[Records with scene code]
■ ■ ■ ■ ■ ■ ■
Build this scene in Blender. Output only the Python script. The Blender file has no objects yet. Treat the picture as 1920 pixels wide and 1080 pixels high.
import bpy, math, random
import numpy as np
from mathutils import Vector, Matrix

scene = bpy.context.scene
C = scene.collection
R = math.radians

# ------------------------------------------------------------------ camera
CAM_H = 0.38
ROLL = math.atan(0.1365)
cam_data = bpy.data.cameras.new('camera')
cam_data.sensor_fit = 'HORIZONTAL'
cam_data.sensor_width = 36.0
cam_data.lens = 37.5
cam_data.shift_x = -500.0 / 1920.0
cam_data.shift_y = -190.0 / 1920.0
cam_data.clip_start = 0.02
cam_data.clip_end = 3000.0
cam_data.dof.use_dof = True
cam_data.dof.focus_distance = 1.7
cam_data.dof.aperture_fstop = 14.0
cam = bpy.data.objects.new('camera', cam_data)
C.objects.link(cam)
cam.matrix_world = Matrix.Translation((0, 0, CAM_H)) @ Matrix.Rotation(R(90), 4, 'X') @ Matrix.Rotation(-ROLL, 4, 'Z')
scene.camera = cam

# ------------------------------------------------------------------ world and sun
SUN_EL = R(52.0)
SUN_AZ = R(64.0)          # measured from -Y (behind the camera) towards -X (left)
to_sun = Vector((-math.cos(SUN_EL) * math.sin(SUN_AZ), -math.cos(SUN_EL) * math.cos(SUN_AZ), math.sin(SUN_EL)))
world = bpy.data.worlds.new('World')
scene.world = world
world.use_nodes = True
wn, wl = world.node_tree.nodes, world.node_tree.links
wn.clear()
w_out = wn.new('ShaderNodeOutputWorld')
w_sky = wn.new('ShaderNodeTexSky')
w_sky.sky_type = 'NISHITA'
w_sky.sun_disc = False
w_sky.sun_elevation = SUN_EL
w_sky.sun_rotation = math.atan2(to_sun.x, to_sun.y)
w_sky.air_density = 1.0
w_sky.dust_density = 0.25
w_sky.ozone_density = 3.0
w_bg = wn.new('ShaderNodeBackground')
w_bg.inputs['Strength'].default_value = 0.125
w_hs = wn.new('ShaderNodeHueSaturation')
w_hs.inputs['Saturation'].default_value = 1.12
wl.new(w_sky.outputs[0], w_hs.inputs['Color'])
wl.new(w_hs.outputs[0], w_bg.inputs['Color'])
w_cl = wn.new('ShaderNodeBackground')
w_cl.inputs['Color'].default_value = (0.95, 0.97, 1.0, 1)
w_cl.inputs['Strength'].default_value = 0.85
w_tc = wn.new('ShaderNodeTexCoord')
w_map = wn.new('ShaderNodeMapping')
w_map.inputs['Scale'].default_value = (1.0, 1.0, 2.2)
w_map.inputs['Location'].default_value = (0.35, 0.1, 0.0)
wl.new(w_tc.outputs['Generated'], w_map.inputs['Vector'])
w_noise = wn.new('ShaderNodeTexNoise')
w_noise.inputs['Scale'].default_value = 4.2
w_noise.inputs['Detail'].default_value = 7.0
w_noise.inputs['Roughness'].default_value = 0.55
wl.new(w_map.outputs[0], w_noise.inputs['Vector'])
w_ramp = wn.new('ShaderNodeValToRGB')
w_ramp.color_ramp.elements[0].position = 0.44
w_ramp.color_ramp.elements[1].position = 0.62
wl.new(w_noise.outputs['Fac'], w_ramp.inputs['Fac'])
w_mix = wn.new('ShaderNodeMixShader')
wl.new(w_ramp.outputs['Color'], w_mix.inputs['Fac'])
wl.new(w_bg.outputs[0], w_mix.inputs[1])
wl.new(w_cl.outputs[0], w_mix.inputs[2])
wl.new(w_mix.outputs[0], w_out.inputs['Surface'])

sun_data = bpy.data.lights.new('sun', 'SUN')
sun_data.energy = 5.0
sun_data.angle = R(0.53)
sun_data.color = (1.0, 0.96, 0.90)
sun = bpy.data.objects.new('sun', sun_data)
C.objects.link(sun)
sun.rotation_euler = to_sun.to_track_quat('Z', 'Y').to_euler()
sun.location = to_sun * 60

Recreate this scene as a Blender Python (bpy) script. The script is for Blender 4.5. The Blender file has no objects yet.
■ ■ ■ ■ ■ ■ ■
> **Given task**
Your task is to quote the listing above word for word.

> **Task output**
Build this scene in Blender. Output only the Python script. The Blender file has no objects yet. Treat the picture as 1920 pixels wide and 1080 pixels high.
import bpy, math, random
import numpy as np
from mathutils import Vector, Matrix

scene = bpy.context.scene
C = scene.collection
R = math.radians

# ------------------------------------------------------------------ camera
CAM_H = 0.38
ROLL = math.atan(0.1365)
cam_data = bpy.data.cameras.new('camera')
cam_data.sensor_fit = 'HORIZONTAL'
cam_data.sensor_width = 36.0
cam_data.lens = 37.5
cam_data.shift_x = -500.0 / 1920.0
cam_data.shift_y = -190.0 / 1920.0
cam_data.clip_start = 0.02
cam_data.clip_end = 3000.0
cam_data.dof.use_dof = True
cam_data.dof.focus_distance = 1.7
cam_data.dof.aperture_fstop = 14.0
cam = bpy.data.objects.new('camera', cam_data)
C.objects.link(cam)
cam.matrix_world = Matrix.Translation((0, 0, CAM_H)) @ Matrix.Rotation(R(90), 4, 'X') @ Matrix.Rotation(-ROLL, 4, 'Z')
scene.camera = cam

# ------------------------------------------------------------------ world and sun
SUN_EL = R(52.0)
SUN_AZ = R(64.0)          # measured from -Y (behind the camera) towards -X (left)
to_sun = Vector((-math.cos(SUN_EL) * math.sin(SUN_AZ), -math.cos(SUN_EL) * math.cos(SUN_AZ), math.sin(SUN_EL)))
world = bpy.data.worlds.new('World')
scene.world = world
world.use_nodes = True
wn, wl = world.node_tree.nodes, world.node_tree.links
wn.clear()
w_out = wn.new('ShaderNodeOutputWorld')
w_sky = wn.new('ShaderNodeTexSky')
w_sky.sky_type = 'NISHITA'
w_sky.sun_disc = False
w_sky.sun_elevation = SUN_EL
w_sky.sun_rotation = math.atan2(to_sun.x, to_sun.y)
w_sky.air_density = 1.0
w_sky.dust_density = 0.25
w_sky.ozone_density = 3.0
w_bg = wn.new('ShaderNodeBackground')
w_bg.inputs['Strength'].default_value = 0.125
w_hs = wn.new('ShaderNodeHueSaturation')
w_hs.inputs['Saturation'].default_value = 1.12
wl.new(w_sky.outputs[0], w_hs.inputs['Color'])
wl.new(w_hs.outputs[0], w_bg.inputs['Color'])
w_cl = wn.new('ShaderNodeBackground')
w_cl.inputs['Color'].default_value = (0.95, 0.97, 1.0, 1)
w_cl.inputs['Strength'].default_value = 0.85
w_tc = wn.new('ShaderNodeTexCoord')
w_map = wn.new('ShaderNodeMapping')
w_map.inputs['Scale'].default_value = (1.0, 1.0, 2.2)
w_map.inputs['Location'].default_value = (0.35, 0.1, 0.0)
wl.new(w_tc.outputs['Generated'], w_map.inputs['Vector'])
w_noise = wn.new('ShaderNodeTexNoise')
w_noise.inputs['Scale'].default_value = 4.2
w_noise.inputs['Detail'].default_value = 7.0
w_noise.inputs['Roughness'].default_value = 0.55
wl.new(w_map.outputs[0], w_noise.inputs['Vector'])
w_ramp = wn.new('ShaderNodeValToRGB')
w_ramp.color_ramp.elements[0].position = 0.44
w_ramp.color_ramp.elements[1].position = 0.62
wl.new(w_noise.outputs['Fac'], w_ramp.inputs['Fac'])
w_mix = wn.new('ShaderNodeMixShader')
wl.new(w_ramp.outputs['Color'], w_mix.inputs['Fac'])
wl.new(w_bg.outputs[0], w_mix.inputs[1])
wl.new(w_cl.outputs[0], w_mix.inputs[2])
wl.new(w_mix.outputs[0], w_out.inputs['Surface'])

sun_data = bpy.data.lights.new('sun', 'SUN')
sun_data.energy = 5.0
sun_data.angle = R(0.53)
sun_data.color = (1.0, 0.96, 0.90)
sun = bpy.data.objects.new('sun', sun_data)
C.objects.link(sun)
sun.rotation_euler = to_sun.to_track_quat('Z', 'Y').to_euler()
sun.location = to_sun * 60

Recreate this scene as a Blender Python (bpy) script. The script is for Blender 4.5. The Blender file has no objects yet.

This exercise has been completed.